# [Data segment]
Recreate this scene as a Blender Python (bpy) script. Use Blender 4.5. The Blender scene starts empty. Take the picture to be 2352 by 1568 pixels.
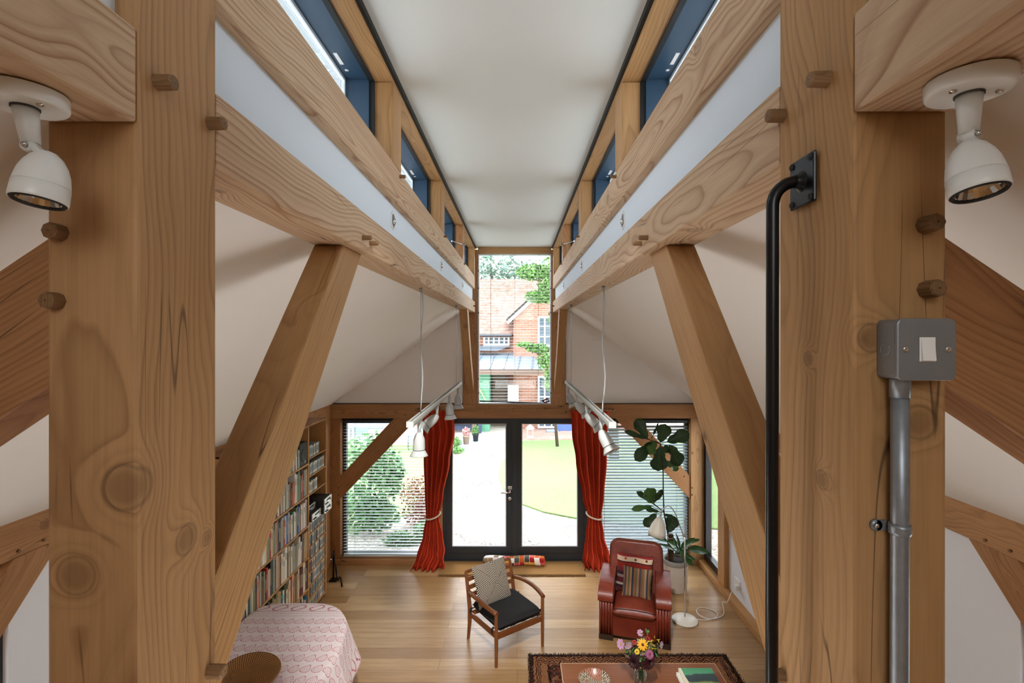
import bpy, bmesh, math, random
from mathutils import Vector, Matrix, Euler
PI = math.pi
S = bpy.context.scene
COL = S.collection
CAMZ = 3.27
F = 1130.0; VX, VY = 1188.0, 771.0
WORLD = {}

# ------------------------------------------------------------------ mesh builder (world coordinates)
class MB:
    def __init__(self):
        self.v = []; self.f = []; self.m = []; self.uv = {}; self.s = []
    def add(self, vs, fs, mi=0, smooth=False, uvs=None):
        b = len(self.v)
        self.v += [Vector(p) for p in vs]
        for k, f in enumerate(fs):
            self.f.append(tuple(b + i for i in f)); self.m.append(mi); self.s.append(smooth)
        if uvs:
            for i, u in enumerate(uvs): self.uv[b + i] = u
        return self
    def box(self, x0, x1, y0, y1, z0, z1, mi=0):
        x0, x1 = min(x0, x1), max(x0, x1)
        vs = [(x0,y0,z0),(x1,y0,z0),(x1,y1,z0),(x0,y1,z0),(x0,y0,z1),(x1,y0,z1),(x1,y1,z1),(x0,y1,z1)]
        return self.add(vs, [(3,2,1,0),(4,5,6,7),(0,1,5,4),(1,2,6,5),(2,3,7,6),(3,0,4,7)], mi)
    def bar(self, p0, p1, w, d, up=(0,0,1), mi=0):
        p0, p1 = Vector(p0), Vector(p1)
        t = (p1-p0).normalized(); u = Vector(up)
        a = t.cross(u).normalized(); b = a.cross(t).normalized()
        vs = []
        for p in (p0, p1):
            for (i, j) in ((-1,-1),(1,-1),(1,1),(-1,1)):
                vs.append(p + a*(i*w/2) + b*(j*d/2))
        return self.add(vs, [(3,2,1,0),(4,5,6,7),(0,1,5,4),(1,2,6,5),(2,3,7,6),(3,0,4,7)], mi)
    def prism(self, poly, d0, d1, axis='x', mi=0):
        # poly in the two other axes; extruded along axis from d0 to d1
        n = len(poly); vs = []
        for d in (d0, d1):
            for (a, b) in poly:
                vs.append({'x':(d,a,b),'y':(a,d,b),'z':(a,b,d)}[axis])
        fs = [tuple(range(n))[::-1], tuple(range(n, 2*n))]
        for i in range(n):
            j = (i+1) % n
            fs.append((i, j, n+j, n+i))
        return self.add(vs, fs, mi)
    def tube(self, pts, r, n=8, mi=0, cap=True, smooth=True):
        pts = [Vector(p) for p in pts]; k = len(pts)
        rs = r if isinstance(r, (list, tuple)) else [r]*k
        T = []
        for i in range(k):
            a = pts[max(0,i-1)]; b = pts[min(k-1,i+1)]
            T.append((b-a).normalized())
        up = Vector((0,0,1)) if abs(T[0].z) < .9 else Vector((1,0,0))
        A = T[0].cross(up).normalized(); vs = []
        for i in range(k):
            A = (A - T[i]*A.dot(T[i])).normalized(); B = T[i].cross(A)
            for j in range(n):
                an = 2*PI*j/n
                vs.append(pts[i] + (A*math.cos(an) + B*math.sin(an))*rs[i])
        fs = []
        for i in range(k-1):
            for j in range(n):
                a = i*n+j; b = i*n+(j+1)%n
                fs.append((a, b, b+n, a+n))
        self.add(vs, fs, mi, smooth)
        if cap:
            b0 = len(self.v)-len(vs)
            self.f.append(tuple(b0+j for j in range(n))[::-1]); self.m.append(mi); self.s.append(False)
            self.f.append(tuple(b0+(k-1)*n+j for j in range(n))); self.m.append(mi); self.s.append(False)
        return self
    def lathe(self, prof, c=(0,0,0), axis=(0,0,1), n=24, mi=0, smooth=True, closed=False):
        # prof list of (r, h) along axis
        ax = Vector(axis).normalized(); c = Vector(c)
        up = Vector((0,0,1)) if abs(ax.z) < .9 else Vector((1,0,0))
        A = ax.cross(up).normalized(); B = ax.cross(A)
        vs = []
        for (r, h) in prof:
            for j in range(n):
                an = 2*PI*j/n
                vs.append(c + ax*h + (A*math.cos(an)+B*math.sin(an))*max(r, 1e-4))
        fs = []
        for i in range(len(prof)-1):
            for j in range(n):
                a = i*n+j; b = i*n+(j+1)%n
                fs.append((a, b, b+n, a+n))
        return self.add(vs, fs, mi, smooth)
    def sphere(self, c, r, n=10, m=7, mi=0, sc=(1,1,1)):
        c = Vector(c); vs = []; fs = []
        for i in range(m+1):
            t = PI*i/m
            for j in range(n):
                p = 2*PI*j/n
                rr = max(math.sin(t), 1e-3)
                vs.append((c.x+r*sc[0]*rr*math.cos(p), c.y+r*sc[1]*rr*math.sin(p), c.z+r*sc[2]*math.cos(t)))
        for i in range(m):
            for j in range(n):
                fs.append((i*n+j, i*n+n+j, i*n+n+(j+1)%n, i*n+(j+1)%n))
        return self.add(vs, fs, mi, True)
    def grid(self, nu, nv, fn, mi=0, smooth=True, uvfn=None, closeu=False):
        vs = []; uvs = []
        for i in range(nu+1):
            for j in range(nv+1):
                u, v = i/nu, j/nv
                vs.append(fn(u, v)); uvs.append(uvfn(u, v) if uvfn else (u, v))
        fs = []
        for i in range(nu):
            for j in range(nv):
                a = i*(nv+1)+j
                fs.append((a, a+nv+1, a+nv+2, a+1))
        return self.add(vs, fs, mi, smooth, uvs)
    def xf(self, M):
        self.v = [M @ p for p in self.v]; return self

def mesh_of(name, mb, mats, M=None, sa=0):
    if M is None:
        lo = Vector((min(p.x for p in mb.v), min(p.y for p in mb.v), min(p.z for p in mb.v)))
        hi = Vector((max(p.x for p in mb.v), max(p.y for p in mb.v), max(p.z for p in mb.v)))
        M = Matrix.Translation(((lo.x+hi.x)/2, (lo.y+hi.y)/2, lo.z))
    Mi = M.inverted()
    me = bpy.data.meshes.new(name)
    me.from_pydata([Mi @ p for p in mb.v], [], mb.f)
    for mt in (mats if isinstance(mats, (list, tuple)) else [mats]): me.materials.append(mt)
    me.polygons.foreach_set('material_index', mb.m)
    me.polygons.foreach_set('use_smooth', mb.s)
    if mb.uv:
        ul = me.uv_layers.new(name='UVMap')
        for lp in me.loops:
            ul.data[lp.index].uv = mb.uv.get(lp.vertex_index, (0, 0))
    bm = bmesh.new(); bm.from_mesh(me)
    bmesh.ops.recalc_face_normals(bm, faces=bm.faces)
    if sa:
        for f in bm.faces: f.smooth = True
        for e in bm.edges: e.smooth = len(e.link_faces) == 2 and e.calc_face_angle(9) < sa
    bm.to_mesh(me); bm.free()
    me.update()
    return me, M

def place(o, M, parent):
    if parent is not None:
        o.parent = parent
        o.matrix_basis = WORLD[parent.name].inverted() @ M
    else:
        o.matrix_basis = M
    WORLD[o.name] = M

def obj(name, mb, mats, parent=None, M=None, bevel=0, seg=2, sub=0, solid=0, sa=0):
    me, M = mesh_of(name, mb, mats, M, sa)
    o = bpy.data.objects.new(name, me); COL.objects.link(o)
    place(o, M, parent)
    if solid:
        s = o.modifiers.new('s', 'SOLIDIFY'); s.thickness = solid; s.offset = 0
    if bevel:
        b = o.modifiers.new('b', 'BEVEL'); b.width = bevel; b.segments = seg; b.limit_method = 'ANGLE'; b.angle_limit = .6
        b.harden_normals = bool(sa)
    if sub:
        s = o.modifiers.new('u', 'SUBSURF'); s.levels = sub; s.render_levels = sub
    return o

def tag(o, label, cat, group=None, kind='thing'):
    o['label'] = label; o['category'] = cat; o['kind'] = kind
    if group: o['group'] = group
    return o
def struct(o):
    o['kind'] = 'structure'; return o
def empty(name, loc, label=None, cat=None, group=None):
    o = bpy.data.objects.new(name, None); COL.objects.link(o)
    o.empty_display_size = .05
    place(o, Matrix.Translation(loc), None)
    if label: tag(o, label, cat, group)
    return o
def frame(p, zdir, xdir=(1,0,0)):
    z = Vector(zdir).normalized(); x = Vector(xdir)
    x = (x - z*x.dot(z)).normalized(); y = z.cross(x)
    M = Matrix((( x.x, y.x, z.x, p[0]), (x.y, y.y, z.y, p[1]), (x.z, y.z, z.z, p[2]), (0,0,0,1)))
    return M

# ------------------------------------------------------------------ materials
def newmat(name):
    m = bpy.data.materials.new(name); m.use_nodes = True
    nt = m.node_tree; nt.nodes.clear()
    out = nt.nodes.new('ShaderNodeOutputMaterial')
    return m, nt, out
def L(nt, sock, val):
    if hasattr(val, 'is_linked') or hasattr(val, 'links'): nt.links.new(val, sock)
    else: sock.default_value = val
def mth(nt, op, a, b=None, c=None, clamp=False):
    n = nt.nodes.new('ShaderNodeMath'); n.operation = op; n.use_clamp = clamp
    L(nt, n.inputs[0], a)
    if b is not None: L(nt, n.inputs[1], b)
    if c is not None: L(nt, n.inputs[2], c)
    return n.outputs[0]
def vmul(nt, v, s):
    n = nt.nodes.new('ShaderNodeVectorMath'); n.operation = 'MULTIPLY'
    L(nt, n.inputs[0], v); L(nt, n.inputs[1], s); return n.outputs[0]
def vadd(nt, v, s):
    n = nt.nodes.new('ShaderNodeVectorMath'); n.operation = 'ADD'
    L(nt, n.inputs[0], v); L(nt, n.inputs[1], s); return n.outputs[0]
def noise(nt, v, scale, detail=2, rough=.5):
    n = nt.nodes.new('ShaderNodeTexNoise')
    if v is not None: nt.links.new(v, n.inputs['Vector'])
    n.inputs['Scale'].default_value = scale; n.inputs['Detail'].default_value = detail; n.inputs['Roughness'].default_value = rough
    return n
def mixc(nt, f, a, b, mode='MIX'):
    n = nt.nodes.new('ShaderNodeMix'); n.data_type = 'RGBA'; n.blend_type = mode
    L(nt, n.inputs[0], f)
    L(nt, n.inputs[6], a if hasattr(a, 'links') else (*a, 1)); L(nt, n.inputs[7], b if hasattr(b, 'links') else (*b, 1))
    return n.outputs[2]
def ramp(nt, f, stops, interp='LINEAR'):
    n = nt.nodes.new('ShaderNodeValToRGB'); n.color_ramp.interpolation = interp
    e = n.color_ramp.elements
    while len(e) < len(stops): e.new(.5)
    for i, (p, c) in enumerate(stops):
        e[i].position = p; e[i].color = (*c, 1) if len(c) == 3 else c
    nt.links.new(f, n.inputs[0]); return n.outputs[0]
def mrange(nt, v, a, b, c=0., d=1., smooth=False):
    n = nt.nodes.new('ShaderNodeMapRange'); n.clamp = True
    if smooth: n.interpolation_type = 'SMOOTHSTEP'
    L(nt, n.inputs[0], v)
    for i, x in enumerate((a, b, c, d)): n.inputs[1+i].default_value = x
    return n.outputs[0]
def sep(nt, v):
    n = nt.nodes.new('ShaderNodeSeparateXYZ'); nt.links.new(v, n.inputs[0]); return n.outputs
def comb(nt, x, y, z):
    n = nt.nodes.new('ShaderNodeCombineXYZ')
    for i, a in enumerate((x, y, z)): L(nt, n.inputs[i], a)
    return n.outputs[0]
def texco(nt, which='Object'):
    return nt.nodes.new('ShaderNodeTexCoord').outputs[which]
def princ(nt, out, col, rough=.5, metal=0., spec=.5, bump=None, bstr=.2, bdist=.01, **kw):
    p = nt.nodes.new('ShaderNodeBsdfPrincipled')
    L(nt, p.inputs['Base Color'], col if hasattr(col, 'links') else (*col, 1))
    L(nt, p.inputs['Roughness'], rough); L(nt, p.inputs['Metallic'], metal)
    p.inputs['Specular IOR Level'].default_value = spec
    for k, v in kw.items(): L(nt, p.inputs[k.replace('_', ' ')], v)
    if bump is not None:
        b = nt.nodes.new('ShaderNodeBump'); b.inputs['Strength'].default_value = bstr; b.inputs['Distance'].default_value = bdist
        nt.links.new(bump, b.inputs['Height']); nt.links.new(b.outputs[0], p.inputs['Normal'])
    nt.links.new(p.outputs[0], out.inputs[0]); return p
def sr(h):
    h = h.lstrip('#'); r = [int(h[i:i+2], 16)/255 for i in (0, 2, 4)]
    return tuple(c/12.92 if c <= .04045 else ((c+.055)/1.055)**2.4 for c in r)
MATS = {}
def plain(name, hexc, rough=.5, metal=0., spec=.5, var=.06, nscale=40, bstr=0.0, **kw):
    if name in MATS: return MATS[name]
    m, nt, out = newmat(name); c = sr(hexc) if isinstance(hexc, str) else hexc
    nz = noise(nt, texco(nt), nscale, 3)
    col = mixc(nt, nz.outputs[0], tuple(x*(1-var) for x in c), tuple(min(1, x*(1+var)) for x in c))
    princ(nt, out, col, rough, metal, spec, nz.outputs[0] if bstr else None, bstr, .003, **kw)
    MATS[name] = m; return m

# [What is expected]
Count up every line above that has the word "scene" in it; answer with the number alone.

# [Solution for this exercise]
2